----- Provided data

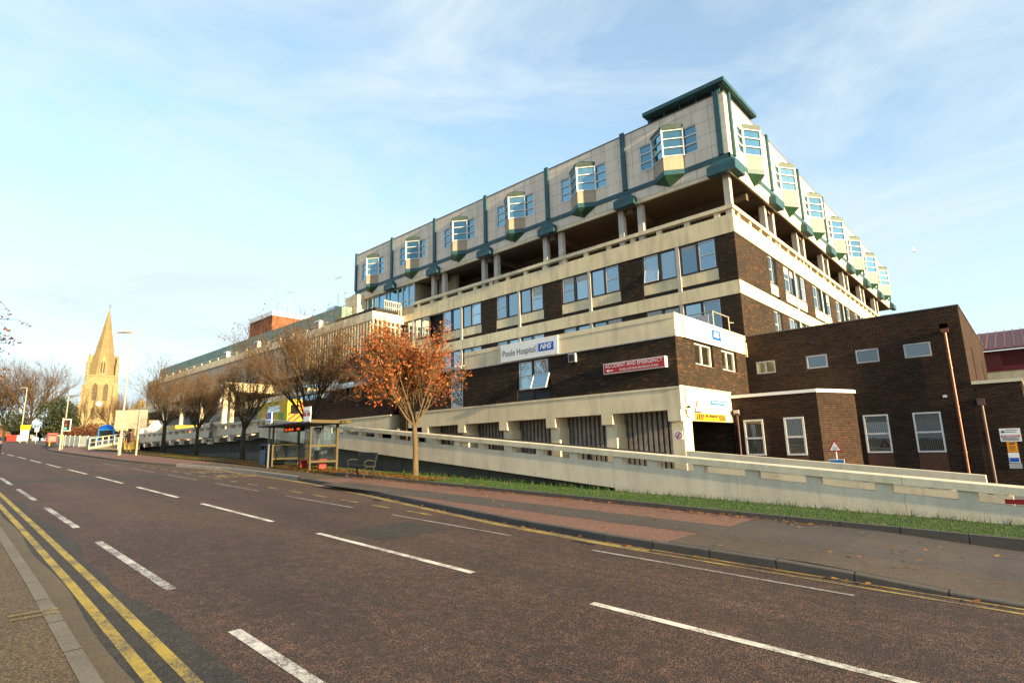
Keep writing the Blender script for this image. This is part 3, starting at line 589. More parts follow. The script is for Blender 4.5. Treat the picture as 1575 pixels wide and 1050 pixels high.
PXS = [-9.92, -15.66, -21.5, -27.3, -33.1, -38.87, -44.5]; PYS = [27.85, 33.6, 39.65, 45.72, 51.8, 57.85, 63.95, 70.3]
m = MB()
for c in PXS: fbox(m, FT, c-.14, c+.14, 0, .13, 16.46, 20.1)
for c in PYS: fbox(m, FTS, c-.12, c+.12, 0, .13, 16.46, 20.1)
m.pieces('pilaster', 'teal_metal', hosp)
def corbel(mb, F, a, b, o=.38):
    k = len(mb.v); z0, z1, z2 = 15.38, 15.84, 16.17
    P = [F(a, 0, z0), F(b, 0, z0), F(b, o, z0), F(a, o, z0), F(a, 0, z1), F(b, 0, z1), F(b, o, z1), F(a, o, z1), F(a+.42, 0, z2), F(b-.42, 0, z2), F(b-.42, .1, z2), F(a+.42, .1, z2)]
    mb.add(P, [(0, 1, 2, 3), (0, 4, 5, 1), (1, 5, 6, 2), (2, 6, 7, 3), (3, 7, 4, 0), (4, 8, 9, 5), (5, 9, 10, 6), (6, 10, 11, 7), (7, 11, 8, 4), (8, 11, 10, 9)])
m = MB()
for c in PXS[1:]: corbel(m, FT, c-.68, c+.66)
for c in PYS[1:]: corbel(m, FTS, c-.72, c+.72)
lo = [(-10.66, 27.25), (-10.66, 26.88), (-9.18, 26.88), (-9.18, 28.2), (-9.55, 28.2), (-9.55, 27.25)]; hi = [(-10.3, 27.25), (-10.3, 27.14), (-9.44, 27.14), (-9.44, 27.9), (-9.55, 27.9), (-9.55, 27.25)]
m.add([(x, y, z) for P, z in ((lo, 15.38), (lo, 15.84), (hi, 16.175)) for x, y in P], [(5, 4, 3, 2, 1, 0), (12, 13, 14, 15, 16, 17)]+[(r*6+i, r*6+(i+1) % 6, r*6+6+(i+1) % 6, r*6+6+i) for r in (0, 1) for i in range(6)])
m.pieces('corbel', 'teal_metal', hosp)
def make_bay():
    w, d = .95, .62; A, B, C = (-w, 0), (0, d), (w, 0); e = .04
    def face3(mb, z0, z1, o=0):   # the two outer faces between heights
        a, b, c = (-w-o, 0), (0, d+o), (w+o, 0)
        mb.add([LOC(*a, z0), LOC(*b, z0), LOC(*c, z0), LOC(*a, z1), LOC(*b, z1), LOC(*c, z1)], [(0, 1, 4, 3), (1, 2, 5, 4), (3, 4, 5), (2, 1, 0)])
    m = MB(); face3(m, 16.46, 17.24); bay = m.build('bay_window', 'pink_panel', hosp, local=True)
    m = MB(); face3(m, 16.18, 16.46, .03); m.build('apron', 'teal_metal', bay, local=True)
    m = MB(); m.add([LOC(-w, 0, 16.18), LOC(0, d, 16.18), LOC(w, 0, 16.18), LOC(0, .02, 15.7)], [(0, 1, 3), (1, 2, 3)]); m.build('base_point', 'green_metal', bay, local=True)
    m = MB(); face3(m, 18.84, 19.1, .05); k = .05
    m.add([LOC(-w-k, 0, 19.1), LOC(0, d+k, 19.1), LOC(w+k, 0, 19.1), LOC(0, .03, 19.5)], [(0, 1, 3), (1, 2, 3)]); m.build('hood', 'sage_metal', bay, local=True)
    gl = MB(); gl.add([LOC(-w+e, -.02, 17.24), LOC(0, d-e, 17.24), LOC(w-e, -.02, 17.24), LOC(-w+e, -.02, 18.84), LOC(0, d-e, 18.84), LOC(w-e, -.02, 18.84)], [(0, 1, 4, 3), (1, 2, 5, 4)])
    for a, b in ((-1.76, -.95), (.95, 1.76)): gl.add([LOC(a, -.1, 17.24), LOC(b, -.1, 17.24), LOC(b, -.1, 18.82), LOC(a, -.1, 18.82)], [(0, 1, 2, 3)])
    gl.build('pane', 'teal_glass', bay, local=True)
    fr = MB()
    for z in (17.24, 17.74, 18.26, 18.76):
        for p, q in ((A, B), (B, C)):
            fr.tube([LOC(*p, z+.04), LOC(*q, z+.04)], .038, 4)
        for a, b in ((-1.76, -.95), (.95, 1.76)): fbox(fr, LOC, a, b, -.1, -.04, z, z+.07)
    for p in (A, B, C): fr.tube([LOC(*p, 17.2), LOC(*p, 18.86)], .06, 6)
    for a in (-1.76, 1.69): fbox(fr, LOC, a, a+.07, -.1, -.03, 17.24, 18.82)
    fr.build('frame', 'white_frame', bay, local=True); return bay
bay = make_bay(); first = True
for F, cs, rz in ((FT, BX, 0), (FTS, BY, PI/2)):
    for c in cs:
        o = bay if first else dup(bay, hosp); first = False; o.rotation_euler = (0, 0, rz); at(o, F, c, 0)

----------

__Instruction__
Repeat the listing in full and exactly. Leave any pictures out.

__Correct response__
Keep writing the Blender script for this image. This is part 3, starting at line 589. More parts follow. The script is for Blender 4.5. Treat the picture as 1575 pixels wide and 1050 pixels high.
PXS = [-9.92, -15.66, -21.5, -27.3, -33.1, -38.87, -44.5]; PYS = [27.85, 33.6, 39.65, 45.72, 51.8, 57.85, 63.95, 70.3]
m = MB()
for c in PXS: fbox(m, FT, c-.14, c+.14, 0, .13, 16.46, 20.1)
for c in PYS: fbox(m, FTS, c-.12, c+.12, 0, .13, 16.46, 20.1)
m.pieces('pilaster', 'teal_metal', hosp)
def corbel(mb, F, a, b, o=.38):
    k = len(mb.v); z0, z1, z2 = 15.38, 15.84, 16.17
    P = [F(a, 0, z0), F(b, 0, z0), F(b, o, z0), F(a, o, z0), F(a, 0, z1), F(b, 0, z1), F(b, o, z1), F(a, o, z1), F(a+.42, 0, z2), F(b-.42, 0, z2), F(b-.42, .1, z2), F(a+.42, .1, z2)]
    mb.add(P, [(0, 1, 2, 3), (0, 4, 5, 1), (1, 5, 6, 2), (2, 6, 7, 3), (3, 7, 4, 0), (4, 8, 9, 5), (5, 9, 10, 6), (6, 10, 11, 7), (7, 11, 8, 4), (8, 11, 10, 9)])
m = MB()
for c in PXS[1:]: corbel(m, FT, c-.68, c+.66)
for c in PYS[1:]: corbel(m, FTS, c-.72, c+.72)
lo = [(-10.66, 27.25), (-10.66, 26.88), (-9.18, 26.88), (-9.18, 28.2), (-9.55, 28.2), (-9.55, 27.25)]; hi = [(-10.3, 27.25), (-10.3, 27.14), (-9.44, 27.14), (-9.44, 27.9), (-9.55, 27.9), (-9.55, 27.25)]
m.add([(x, y, z) for P, z in ((lo, 15.38), (lo, 15.84), (hi, 16.175)) for x, y in P], [(5, 4, 3, 2, 1, 0), (12, 13, 14, 15, 16, 17)]+[(r*6+i, r*6+(i+1) % 6, r*6+6+(i+1) % 6, r*6+6+i) for r in (0, 1) for i in range(6)])
m.pieces('corbel', 'teal_metal', hosp)
def make_bay():
    w, d = .95, .62; A, B, C = (-w, 0), (0, d), (w, 0); e = .04
    def face3(mb, z0, z1, o=0):   # the two outer faces between heights
        a, b, c = (-w-o, 0), (0, d+o), (w+o, 0)
        mb.add([LOC(*a, z0), LOC(*b, z0), LOC(*c, z0), LOC(*a, z1), LOC(*b, z1), LOC(*c, z1)], [(0, 1, 4, 3), (1, 2, 5, 4), (3, 4, 5), (2, 1, 0)])
    m = MB(); face3(m, 16.46, 17.24); bay = m.build('bay_window', 'pink_panel', hosp, local=True)
    m = MB(); face3(m, 16.18, 16.46, .03); m.build('apron', 'teal_metal', bay, local=True)
    m = MB(); m.add([LOC(-w, 0, 16.18), LOC(0, d, 16.18), LOC(w, 0, 16.18), LOC(0, .02, 15.7)], [(0, 1, 3), (1, 2, 3)]); m.build('base_point', 'green_metal', bay, local=True)
    m = MB(); face3(m, 18.84, 19.1, .05); k = .05
    m.add([LOC(-w-k, 0, 19.1), LOC(0, d+k, 19.1), LOC(w+k, 0, 19.1), LOC(0, .03, 19.5)], [(0, 1, 3), (1, 2, 3)]); m.build('hood', 'sage_metal', bay, local=True)
    gl = MB(); gl.add([LOC(-w+e, -.02, 17.24), LOC(0, d-e, 17.24), LOC(w-e, -.02, 17.24), LOC(-w+e, -.02, 18.84), LOC(0, d-e, 18.84), LOC(w-e, -.02, 18.84)], [(0, 1, 4, 3), (1, 2, 5, 4)])
    for a, b in ((-1.76, -.95), (.95, 1.76)): gl.add([LOC(a, -.1, 17.24), LOC(b, -.1, 17.24), LOC(b, -.1, 18.82), LOC(a, -.1, 18.82)], [(0, 1, 2, 3)])
    gl.build('pane', 'teal_glass', bay, local=True)
    fr = MB()
    for z in (17.24, 17.74, 18.26, 18.76):
        for p, q in ((A, B), (B, C)):
            fr.tube([LOC(*p, z+.04), LOC(*q, z+.04)], .038, 4)
        for a, b in ((-1.76, -.95), (.95, 1.76)): fbox(fr, LOC, a, b, -.1, -.04, z, z+.07)
    for p in (A, B, C): fr.tube([LOC(*p, 17.2), LOC(*p, 18.86)], .06, 6)
    for a in (-1.76, 1.69): fbox(fr, LOC, a, a+.07, -.1, -.03, 17.24, 18.82)
    fr.build('frame', 'white_frame', bay, local=True); return bay
bay = make_bay(); first = True
for F, cs, rz in ((FT, BX, 0), (FTS, BY, PI/2)):
    for c in cs:
        o = bay if first else dup(bay, hosp); first = False; o.rotation_euler = (0, 0, rz); at(o, F, c, 0)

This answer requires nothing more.